Nota – Sin duda nuestros lectores no llevarán a mal la extensión que hemos dado a esos curiosos detalles, y pensamos que han de leer la continuación con no menos interés. Hacemos notar que esos hechos no nos llegan de países transatlánticos, cuya distancia, no obstante, es un gran argumento para ciertos escépticos; ellos nos llegan del otro lado del Rin, porque han sucedido en nuestras fronteras y casi bajo nuestros ojos, puesto que ocurrieron hace apenas seis años.

Como se ve, Philippine Senger era una médium natural muy compleja; más allá de la influencia que ejercía sobre los fenómenos bien conocidos de los ruidos y de los movimientos, era una sonámbula extática. Conversaba con los seres incorpóreos que ella veía; al mismo tiempo veía a los asistentes y les dirigía la palabra, pero no siempre les respondía, lo que prueba que en ciertos momentos estaba aislada. Para aquellos que conocen los efectos de la emancipación del alma, las visiones que hemos descrito nada tienen que no pueda ser explicado fácilmente; en esos momentos de éxtasis es probable que la niña, en Espíritu, se encontrase transportada a alguna región lejana, donde asistía –tal vez en recuerdo– a una ceremonia religiosa. Uno puede admirarse de la memoria que tenía al despertar; pero este hecho de ningún modo es insólito; además, puede notarse que el recuerdo era confuso y que era preciso insistir mucho para provocarlo.
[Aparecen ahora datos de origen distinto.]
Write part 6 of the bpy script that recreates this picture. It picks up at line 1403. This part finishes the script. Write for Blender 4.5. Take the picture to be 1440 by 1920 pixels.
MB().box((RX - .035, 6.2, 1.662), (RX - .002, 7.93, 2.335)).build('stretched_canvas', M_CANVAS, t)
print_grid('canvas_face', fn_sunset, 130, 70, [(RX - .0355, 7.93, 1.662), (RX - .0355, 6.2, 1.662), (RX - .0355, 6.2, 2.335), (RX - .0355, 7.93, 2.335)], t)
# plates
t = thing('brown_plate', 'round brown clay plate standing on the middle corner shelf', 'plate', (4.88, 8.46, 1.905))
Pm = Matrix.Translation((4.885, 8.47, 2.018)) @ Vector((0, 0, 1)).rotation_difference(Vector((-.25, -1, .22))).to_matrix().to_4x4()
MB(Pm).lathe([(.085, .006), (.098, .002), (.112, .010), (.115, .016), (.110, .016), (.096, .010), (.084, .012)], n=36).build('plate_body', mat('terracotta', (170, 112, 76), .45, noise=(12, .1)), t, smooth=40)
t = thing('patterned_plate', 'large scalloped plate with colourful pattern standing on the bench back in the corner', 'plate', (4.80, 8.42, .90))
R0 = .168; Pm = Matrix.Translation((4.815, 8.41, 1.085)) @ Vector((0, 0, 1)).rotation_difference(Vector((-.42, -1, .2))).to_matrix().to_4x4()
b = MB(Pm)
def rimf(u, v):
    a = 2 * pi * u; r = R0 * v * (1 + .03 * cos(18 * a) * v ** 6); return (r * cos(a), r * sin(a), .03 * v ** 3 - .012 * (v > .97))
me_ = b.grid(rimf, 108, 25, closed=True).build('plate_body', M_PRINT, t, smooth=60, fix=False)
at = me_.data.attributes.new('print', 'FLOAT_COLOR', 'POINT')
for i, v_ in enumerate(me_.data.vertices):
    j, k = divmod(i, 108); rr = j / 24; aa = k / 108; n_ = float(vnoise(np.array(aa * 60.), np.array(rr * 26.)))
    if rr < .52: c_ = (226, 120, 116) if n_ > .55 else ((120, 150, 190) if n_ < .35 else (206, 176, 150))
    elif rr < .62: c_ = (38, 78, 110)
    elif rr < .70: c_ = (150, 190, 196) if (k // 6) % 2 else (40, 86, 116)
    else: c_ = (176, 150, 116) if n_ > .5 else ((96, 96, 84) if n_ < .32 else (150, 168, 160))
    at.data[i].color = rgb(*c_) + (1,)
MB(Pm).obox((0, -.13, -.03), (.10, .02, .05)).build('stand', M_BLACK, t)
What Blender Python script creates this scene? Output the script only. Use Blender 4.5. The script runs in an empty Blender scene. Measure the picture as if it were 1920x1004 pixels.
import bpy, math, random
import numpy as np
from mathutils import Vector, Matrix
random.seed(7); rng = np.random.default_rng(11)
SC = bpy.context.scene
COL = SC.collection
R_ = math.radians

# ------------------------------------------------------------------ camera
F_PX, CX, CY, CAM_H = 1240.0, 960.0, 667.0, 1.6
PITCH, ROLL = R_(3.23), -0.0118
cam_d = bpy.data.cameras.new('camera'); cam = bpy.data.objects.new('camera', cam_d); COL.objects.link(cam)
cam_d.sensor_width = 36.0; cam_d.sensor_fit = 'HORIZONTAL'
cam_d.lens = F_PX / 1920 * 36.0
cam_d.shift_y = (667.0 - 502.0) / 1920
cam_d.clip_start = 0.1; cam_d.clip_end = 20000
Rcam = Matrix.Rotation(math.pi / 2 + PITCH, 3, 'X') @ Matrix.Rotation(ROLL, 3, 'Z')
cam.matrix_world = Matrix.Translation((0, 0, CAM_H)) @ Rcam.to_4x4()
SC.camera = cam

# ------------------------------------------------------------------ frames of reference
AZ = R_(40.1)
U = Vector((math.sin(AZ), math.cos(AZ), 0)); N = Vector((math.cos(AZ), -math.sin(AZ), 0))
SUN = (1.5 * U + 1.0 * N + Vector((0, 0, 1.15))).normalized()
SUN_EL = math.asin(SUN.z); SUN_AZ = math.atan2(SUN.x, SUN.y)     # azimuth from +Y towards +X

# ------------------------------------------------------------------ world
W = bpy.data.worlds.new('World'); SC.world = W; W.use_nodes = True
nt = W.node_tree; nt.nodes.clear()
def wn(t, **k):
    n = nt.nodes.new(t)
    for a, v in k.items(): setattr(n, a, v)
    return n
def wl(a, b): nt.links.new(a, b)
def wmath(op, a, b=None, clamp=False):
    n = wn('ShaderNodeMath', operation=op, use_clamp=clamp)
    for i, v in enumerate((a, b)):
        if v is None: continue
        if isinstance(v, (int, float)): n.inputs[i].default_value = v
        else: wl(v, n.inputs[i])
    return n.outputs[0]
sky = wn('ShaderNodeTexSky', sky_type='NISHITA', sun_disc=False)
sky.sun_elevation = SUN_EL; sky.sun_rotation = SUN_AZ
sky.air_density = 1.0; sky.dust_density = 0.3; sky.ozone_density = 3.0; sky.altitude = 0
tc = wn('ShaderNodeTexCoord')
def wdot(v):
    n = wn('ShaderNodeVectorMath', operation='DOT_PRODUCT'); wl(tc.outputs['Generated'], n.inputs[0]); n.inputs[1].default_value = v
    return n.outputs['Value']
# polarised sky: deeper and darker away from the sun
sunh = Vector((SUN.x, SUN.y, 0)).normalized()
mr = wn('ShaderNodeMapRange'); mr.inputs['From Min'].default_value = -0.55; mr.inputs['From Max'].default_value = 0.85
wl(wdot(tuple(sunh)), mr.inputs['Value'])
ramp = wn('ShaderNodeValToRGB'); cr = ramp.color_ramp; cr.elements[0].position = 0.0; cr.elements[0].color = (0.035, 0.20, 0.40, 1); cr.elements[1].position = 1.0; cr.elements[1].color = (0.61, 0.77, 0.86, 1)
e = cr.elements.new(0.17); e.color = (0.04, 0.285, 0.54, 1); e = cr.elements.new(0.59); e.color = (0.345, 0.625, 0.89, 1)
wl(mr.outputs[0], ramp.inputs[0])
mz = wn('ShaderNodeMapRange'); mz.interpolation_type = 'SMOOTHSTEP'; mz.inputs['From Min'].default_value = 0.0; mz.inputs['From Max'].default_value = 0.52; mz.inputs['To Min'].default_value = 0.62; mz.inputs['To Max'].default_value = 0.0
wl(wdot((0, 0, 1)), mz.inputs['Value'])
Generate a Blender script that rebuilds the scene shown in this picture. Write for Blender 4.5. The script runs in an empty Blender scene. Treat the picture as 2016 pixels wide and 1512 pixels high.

Si se observa atentamente lo que sucedía durante su sordera, se ha de reconocer allí, sin dificultad, un estado cataléptico. Ya que la sordera era temporaria, es evidente que de forma alguna se debía a la alteración de los órganos del oído. Ocurría lo mismo con la obnubilación momentánea de las facultades mentales, obnubilación que no tenía nada de patológico, puesto que, en un instante dado, todo volvía a su estado normal. Esta especie de estupidez aparente se debía a un desprendimiento más completo del alma, cuyas excursiones se hacían con más libertad, no dejando a los sentidos más que su vida orgánica. ¡Que se juzgue, por lo tanto, el efecto desastroso que hubiera podido producir un tratamiento terapéutico en semejantes circunstancias! Fenómenos del mismo género pueden producirse a cada instante; en este caso, no podemos dejar de recomendar sino más circunspección; una imprudencia puede comprometer la salud e incluso la vida.